To be done: Set down word for word each line from the start of the listing through the line that contains "SC.camera = cam", both included.

══ Given data ══

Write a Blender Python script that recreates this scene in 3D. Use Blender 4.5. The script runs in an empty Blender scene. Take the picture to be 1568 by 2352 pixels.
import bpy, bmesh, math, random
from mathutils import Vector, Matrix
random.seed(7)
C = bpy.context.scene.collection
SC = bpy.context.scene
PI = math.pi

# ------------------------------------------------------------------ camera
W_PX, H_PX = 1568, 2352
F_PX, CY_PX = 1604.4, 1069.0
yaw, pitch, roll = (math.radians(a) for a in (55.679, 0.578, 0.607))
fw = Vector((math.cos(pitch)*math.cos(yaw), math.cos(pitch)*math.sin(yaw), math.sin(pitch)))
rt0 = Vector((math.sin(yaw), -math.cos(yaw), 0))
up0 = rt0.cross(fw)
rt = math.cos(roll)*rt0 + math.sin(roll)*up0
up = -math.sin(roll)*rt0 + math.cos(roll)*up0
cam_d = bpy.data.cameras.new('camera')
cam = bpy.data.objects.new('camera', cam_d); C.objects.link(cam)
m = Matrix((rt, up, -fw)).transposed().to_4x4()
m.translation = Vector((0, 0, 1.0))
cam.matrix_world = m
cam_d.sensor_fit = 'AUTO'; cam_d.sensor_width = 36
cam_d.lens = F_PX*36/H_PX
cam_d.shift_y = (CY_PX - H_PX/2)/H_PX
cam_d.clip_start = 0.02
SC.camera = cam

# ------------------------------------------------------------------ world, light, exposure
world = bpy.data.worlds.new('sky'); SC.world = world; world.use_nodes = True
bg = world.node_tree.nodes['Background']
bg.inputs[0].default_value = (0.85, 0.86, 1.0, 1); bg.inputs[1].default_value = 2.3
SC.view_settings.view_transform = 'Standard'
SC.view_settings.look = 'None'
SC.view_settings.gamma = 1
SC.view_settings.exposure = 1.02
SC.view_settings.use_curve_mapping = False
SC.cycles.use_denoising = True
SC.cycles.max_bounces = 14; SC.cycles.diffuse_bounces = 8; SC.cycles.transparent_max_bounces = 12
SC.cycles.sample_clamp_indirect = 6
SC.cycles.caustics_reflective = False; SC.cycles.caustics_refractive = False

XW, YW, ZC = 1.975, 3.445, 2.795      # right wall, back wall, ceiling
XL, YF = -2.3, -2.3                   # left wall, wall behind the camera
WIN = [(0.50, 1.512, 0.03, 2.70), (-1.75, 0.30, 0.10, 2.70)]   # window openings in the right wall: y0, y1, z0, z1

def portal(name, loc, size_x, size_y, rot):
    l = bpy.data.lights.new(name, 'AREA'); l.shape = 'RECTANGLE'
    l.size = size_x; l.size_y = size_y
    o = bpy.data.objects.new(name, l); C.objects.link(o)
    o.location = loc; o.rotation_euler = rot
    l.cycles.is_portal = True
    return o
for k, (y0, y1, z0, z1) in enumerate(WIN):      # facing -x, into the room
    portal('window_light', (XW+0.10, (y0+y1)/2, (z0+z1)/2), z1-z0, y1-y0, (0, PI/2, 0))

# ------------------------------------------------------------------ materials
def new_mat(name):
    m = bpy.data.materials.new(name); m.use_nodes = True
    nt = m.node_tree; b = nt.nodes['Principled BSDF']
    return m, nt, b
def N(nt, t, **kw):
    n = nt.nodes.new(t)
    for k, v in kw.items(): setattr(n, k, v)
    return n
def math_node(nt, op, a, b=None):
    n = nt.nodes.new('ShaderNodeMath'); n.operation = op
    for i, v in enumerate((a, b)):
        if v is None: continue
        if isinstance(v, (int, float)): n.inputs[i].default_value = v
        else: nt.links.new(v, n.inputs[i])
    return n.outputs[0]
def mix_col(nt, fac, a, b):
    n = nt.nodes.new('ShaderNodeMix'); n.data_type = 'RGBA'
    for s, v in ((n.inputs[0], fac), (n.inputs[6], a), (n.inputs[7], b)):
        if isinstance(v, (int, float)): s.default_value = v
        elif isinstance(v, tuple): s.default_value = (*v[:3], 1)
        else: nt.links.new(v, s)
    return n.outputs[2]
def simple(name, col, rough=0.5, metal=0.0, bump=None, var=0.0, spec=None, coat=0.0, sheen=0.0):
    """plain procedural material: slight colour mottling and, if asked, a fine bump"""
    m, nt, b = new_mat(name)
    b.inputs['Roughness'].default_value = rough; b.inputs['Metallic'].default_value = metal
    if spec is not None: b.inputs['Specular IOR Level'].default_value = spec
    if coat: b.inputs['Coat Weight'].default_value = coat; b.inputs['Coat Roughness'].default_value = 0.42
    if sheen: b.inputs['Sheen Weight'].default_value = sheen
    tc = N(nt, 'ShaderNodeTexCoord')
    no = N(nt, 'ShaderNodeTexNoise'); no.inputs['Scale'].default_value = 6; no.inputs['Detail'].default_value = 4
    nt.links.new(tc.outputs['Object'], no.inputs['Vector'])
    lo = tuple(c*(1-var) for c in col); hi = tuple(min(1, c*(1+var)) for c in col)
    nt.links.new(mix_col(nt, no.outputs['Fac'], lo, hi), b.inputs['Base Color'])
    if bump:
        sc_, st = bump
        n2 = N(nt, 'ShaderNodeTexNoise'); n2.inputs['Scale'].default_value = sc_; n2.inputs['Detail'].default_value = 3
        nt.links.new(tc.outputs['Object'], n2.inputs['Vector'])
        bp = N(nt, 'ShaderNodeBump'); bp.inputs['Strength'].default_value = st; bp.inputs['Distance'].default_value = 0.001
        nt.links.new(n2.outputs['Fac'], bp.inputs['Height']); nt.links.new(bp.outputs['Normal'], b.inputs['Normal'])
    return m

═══

Exercise output:
Write a Blender Python script that recreates this scene in 3D. Use Blender 4.5. The script runs in an empty Blender scene. Take the picture to be 1568 by 2352 pixels.
import bpy, bmesh, math, random
from mathutils import Vector, Matrix
random.seed(7)
C = bpy.context.scene.collection
SC = bpy.context.scene
PI = math.pi

# ------------------------------------------------------------------ camera
W_PX, H_PX = 1568, 2352
F_PX, CY_PX = 1604.4, 1069.0
yaw, pitch, roll = (math.radians(a) for a in (55.679, 0.578, 0.607))
fw = Vector((math.cos(pitch)*math.cos(yaw), math.cos(pitch)*math.sin(yaw), math.sin(pitch)))
rt0 = Vector((math.sin(yaw), -math.cos(yaw), 0))
up0 = rt0.cross(fw)
rt = math.cos(roll)*rt0 + math.sin(roll)*up0
up = -math.sin(roll)*rt0 + math.cos(roll)*up0
cam_d = bpy.data.cameras.new('camera')
cam = bpy.data.objects.new('camera', cam_d); C.objects.link(cam)
m = Matrix((rt, up, -fw)).transposed().to_4x4()
m.translation = Vector((0, 0, 1.0))
cam.matrix_world = m
cam_d.sensor_fit = 'AUTO'; cam_d.sensor_width = 36
cam_d.lens = F_PX*36/H_PX
cam_d.shift_y = (CY_PX - H_PX/2)/H_PX
cam_d.clip_start = 0.02
SC.camera = cam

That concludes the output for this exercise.